Well we have been home for a week now. It took a bit to get settled back in. Although we left Hartford, CT late Wednesday afternoon, we didn’t get home to Lubbock until 6am on Thursday. So it was a long trip to say the least. We took a two hour nap. Then Paul went to work and I got up. I just sort of fiddled around on the computer for the day. I wanted to bead, but I was so exhausted.

Now it is a week later.  Paul has worked every day since we got back. We expected that to happen. He is training a new cashier and trying to get the store in order. He has tomorrow off though. He will only need to go in for a bit at closing to make sure the new cashier has things under control. I have been working hard on my etsy shops. I decided to start making a goal list for every month. I used to do that, but I had fallen out of the habit. However I am ready to take my shops to the next level, and I think setting some good goals every month is really going to help with that. I am also working hard on fall and Halloween jewelry.

Although Christmas is still 4 months away, I am starting to get ready for it. I wasn’t selling my jewelry last Christmas, so I am not sure if my shops will be busy or not. But I want to be ready if they are! I have added gift certificates for both of my shops. I am also working on jewelry sets, and “higher” end jewelry made with  more expensive materials. I won’t list them quite yet.

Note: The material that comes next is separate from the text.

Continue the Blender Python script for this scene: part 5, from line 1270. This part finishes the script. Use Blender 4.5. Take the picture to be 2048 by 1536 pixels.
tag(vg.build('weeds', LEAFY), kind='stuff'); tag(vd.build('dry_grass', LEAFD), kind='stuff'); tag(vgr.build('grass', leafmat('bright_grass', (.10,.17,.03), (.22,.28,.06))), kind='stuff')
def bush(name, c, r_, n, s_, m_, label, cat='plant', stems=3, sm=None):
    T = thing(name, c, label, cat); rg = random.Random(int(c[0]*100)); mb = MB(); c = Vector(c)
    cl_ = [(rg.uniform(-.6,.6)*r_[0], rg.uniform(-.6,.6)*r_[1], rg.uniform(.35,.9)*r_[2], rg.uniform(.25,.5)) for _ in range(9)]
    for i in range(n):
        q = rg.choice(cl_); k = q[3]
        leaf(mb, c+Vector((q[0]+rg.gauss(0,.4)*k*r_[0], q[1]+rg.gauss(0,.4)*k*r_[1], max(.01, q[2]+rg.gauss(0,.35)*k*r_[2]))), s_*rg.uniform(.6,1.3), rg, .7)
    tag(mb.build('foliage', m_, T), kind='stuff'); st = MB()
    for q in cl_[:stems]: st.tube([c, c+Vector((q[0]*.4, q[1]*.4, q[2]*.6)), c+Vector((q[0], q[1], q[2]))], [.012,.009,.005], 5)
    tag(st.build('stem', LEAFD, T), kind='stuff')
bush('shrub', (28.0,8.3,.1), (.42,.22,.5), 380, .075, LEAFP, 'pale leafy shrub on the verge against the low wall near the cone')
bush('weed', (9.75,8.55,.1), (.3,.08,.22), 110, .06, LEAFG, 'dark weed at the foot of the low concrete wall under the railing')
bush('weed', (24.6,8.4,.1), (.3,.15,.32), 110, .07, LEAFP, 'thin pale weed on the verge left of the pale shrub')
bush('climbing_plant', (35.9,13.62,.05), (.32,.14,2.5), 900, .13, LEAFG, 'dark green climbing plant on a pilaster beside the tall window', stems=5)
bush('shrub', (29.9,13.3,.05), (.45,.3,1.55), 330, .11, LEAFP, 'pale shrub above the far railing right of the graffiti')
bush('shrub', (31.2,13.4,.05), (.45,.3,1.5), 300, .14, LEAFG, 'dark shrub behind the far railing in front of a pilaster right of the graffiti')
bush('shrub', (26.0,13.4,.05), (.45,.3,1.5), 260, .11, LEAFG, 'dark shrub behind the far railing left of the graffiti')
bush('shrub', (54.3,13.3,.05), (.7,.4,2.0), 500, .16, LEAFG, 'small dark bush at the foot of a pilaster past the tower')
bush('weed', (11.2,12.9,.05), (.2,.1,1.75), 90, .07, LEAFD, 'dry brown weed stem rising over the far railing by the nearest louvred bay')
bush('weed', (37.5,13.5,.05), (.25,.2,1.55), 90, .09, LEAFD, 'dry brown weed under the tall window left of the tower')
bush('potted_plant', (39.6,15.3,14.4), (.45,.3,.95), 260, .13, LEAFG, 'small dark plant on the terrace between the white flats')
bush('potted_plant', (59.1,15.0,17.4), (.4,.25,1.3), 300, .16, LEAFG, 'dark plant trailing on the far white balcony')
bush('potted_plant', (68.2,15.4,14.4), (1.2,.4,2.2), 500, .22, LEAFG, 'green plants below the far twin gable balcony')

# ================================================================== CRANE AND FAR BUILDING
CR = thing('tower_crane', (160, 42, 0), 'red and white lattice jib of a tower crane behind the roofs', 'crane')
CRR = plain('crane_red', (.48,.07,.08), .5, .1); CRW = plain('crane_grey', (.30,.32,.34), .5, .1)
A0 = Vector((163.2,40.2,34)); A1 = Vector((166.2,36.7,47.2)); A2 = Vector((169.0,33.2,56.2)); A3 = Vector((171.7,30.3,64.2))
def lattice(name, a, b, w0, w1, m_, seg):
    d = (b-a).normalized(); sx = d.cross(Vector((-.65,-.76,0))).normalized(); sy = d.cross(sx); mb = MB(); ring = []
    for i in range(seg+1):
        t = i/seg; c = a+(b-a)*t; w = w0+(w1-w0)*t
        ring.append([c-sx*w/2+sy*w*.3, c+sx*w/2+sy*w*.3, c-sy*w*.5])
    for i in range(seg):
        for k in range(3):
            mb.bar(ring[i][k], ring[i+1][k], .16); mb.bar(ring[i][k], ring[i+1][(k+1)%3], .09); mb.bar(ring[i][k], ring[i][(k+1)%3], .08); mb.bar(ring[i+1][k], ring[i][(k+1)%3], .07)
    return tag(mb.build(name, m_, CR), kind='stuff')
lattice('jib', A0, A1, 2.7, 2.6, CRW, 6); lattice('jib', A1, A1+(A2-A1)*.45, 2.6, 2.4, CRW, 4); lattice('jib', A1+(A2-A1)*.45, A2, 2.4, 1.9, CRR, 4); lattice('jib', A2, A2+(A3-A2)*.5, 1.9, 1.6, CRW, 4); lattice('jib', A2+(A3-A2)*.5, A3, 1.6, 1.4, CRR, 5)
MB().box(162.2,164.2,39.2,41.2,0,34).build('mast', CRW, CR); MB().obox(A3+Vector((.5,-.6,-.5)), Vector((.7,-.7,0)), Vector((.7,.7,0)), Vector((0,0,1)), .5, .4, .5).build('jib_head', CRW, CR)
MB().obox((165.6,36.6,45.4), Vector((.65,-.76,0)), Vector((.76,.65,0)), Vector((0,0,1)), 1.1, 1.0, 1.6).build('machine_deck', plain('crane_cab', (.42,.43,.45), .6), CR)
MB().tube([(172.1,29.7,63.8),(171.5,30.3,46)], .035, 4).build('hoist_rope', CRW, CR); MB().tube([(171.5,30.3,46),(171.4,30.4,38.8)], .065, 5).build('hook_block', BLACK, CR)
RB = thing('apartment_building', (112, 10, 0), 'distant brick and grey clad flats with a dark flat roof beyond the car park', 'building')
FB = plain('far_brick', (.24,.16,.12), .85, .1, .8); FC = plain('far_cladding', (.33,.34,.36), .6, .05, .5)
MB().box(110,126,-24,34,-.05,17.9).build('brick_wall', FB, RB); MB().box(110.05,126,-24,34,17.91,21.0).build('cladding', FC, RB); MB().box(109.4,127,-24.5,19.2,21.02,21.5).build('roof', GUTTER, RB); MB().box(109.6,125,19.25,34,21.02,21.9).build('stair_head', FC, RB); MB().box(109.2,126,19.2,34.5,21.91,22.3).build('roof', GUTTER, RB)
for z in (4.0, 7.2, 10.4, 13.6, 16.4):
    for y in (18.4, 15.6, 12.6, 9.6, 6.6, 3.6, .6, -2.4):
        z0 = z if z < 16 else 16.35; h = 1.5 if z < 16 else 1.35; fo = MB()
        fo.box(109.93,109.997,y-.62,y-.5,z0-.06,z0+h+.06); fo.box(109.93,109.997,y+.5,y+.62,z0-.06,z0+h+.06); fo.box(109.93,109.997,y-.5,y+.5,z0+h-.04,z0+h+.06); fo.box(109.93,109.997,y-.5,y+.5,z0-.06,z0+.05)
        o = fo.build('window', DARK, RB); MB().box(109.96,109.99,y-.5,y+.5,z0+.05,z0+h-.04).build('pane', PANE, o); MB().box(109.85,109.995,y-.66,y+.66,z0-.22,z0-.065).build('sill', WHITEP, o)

I would like to first clear out more of my Summer Clearance items.  I also want to get a lot of brick stitch done for Christmas.

I am also making plans for my website and blog. There are a lot of improvements I want to implement on both of them.  For example on my website I am going to have places that display my jewelry more prominently. And for the blog, I am going to make it much more eye catching. And have new places to feature Etsy and it’s sellers. I will also start featuring an artist once a week in my blog. Every Sunday I will feature an Etsy artist and their shop. This is a schedule I will stick to. I might even do more during the week if someone catches my eye.

Well hopefully things will get more exciting around here for you readers :) I need to go and get some bracelets made. See you on Sunday at the latest!